Ah! Kosmos: Bastards
Denovali Records

Bastards might be the full-length debut by Istanbul-based producer and instrumentalist Basak Günak under the Ah! Kosmos name, but she's no inexperienced neophyte. Two years ago she issued the Flesh EP (scheduled to be re-issued in conjunction with the release of Bastards), and Günak has also created sound design for a number of contemporary dance and performance-related productions throughout Europe (Rotterdam, Prague, Venice, etc.).

One of the more appealing things about the recording is its muscular rhythmic dimension; while Bastards is not a dance music album per se, some of its tracks wouldn't sound out of place in a club and are all the better for being so; one imagines any festival-styled appearance by Ah! Kosmos will go over strongly when driving dreampop such as “And Finally We're Glacier” and “Always in Parentheses” is presented live. Günak also enhances the music's full-band effect by adding vocals (speaking voices and singing), guitars, and drums by a small number of guests.

The short intro “Out/Ro/In/Growth” immediately establishes Ah! Kosmos's connections to electronica in its arrangement of voice, abstract electronic, and percussion effects, after which the album proper gets underway with “Stay,” a somewhat shoegaze-styled setting elevated by ethereal guitar textures, intricate beat clatter, and a powerfully supplicating vocal performance by Seha Can. Traces of Günak's land of origin echo through “Home” in the dulcimer-like strums she drapes across the track's driving pulse and haunting melodic elements. The song stands out as much as “Stay,” and when its chiming guitars surface, the listener could be forgiven for hearing a hint of Radiohead and Coldplay in Günak's Ah! Kosmos sound (something similar could be said of the comparatively more atmospheric instrumental closer “Never Again”).

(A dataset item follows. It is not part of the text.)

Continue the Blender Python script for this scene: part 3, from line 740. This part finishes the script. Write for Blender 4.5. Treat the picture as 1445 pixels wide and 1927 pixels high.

Whether the piece in question is long or short, Günak repeatedly serves notice during the album's thirty-seven-minute run that she's a sound designer and arranger of significant ability. Bastards impresses in another way, too, as that rare thing: an album of songs that pushes beyond conventional song design into the kind of sophisticated realm characteristic of electronica and ambient soundscaping.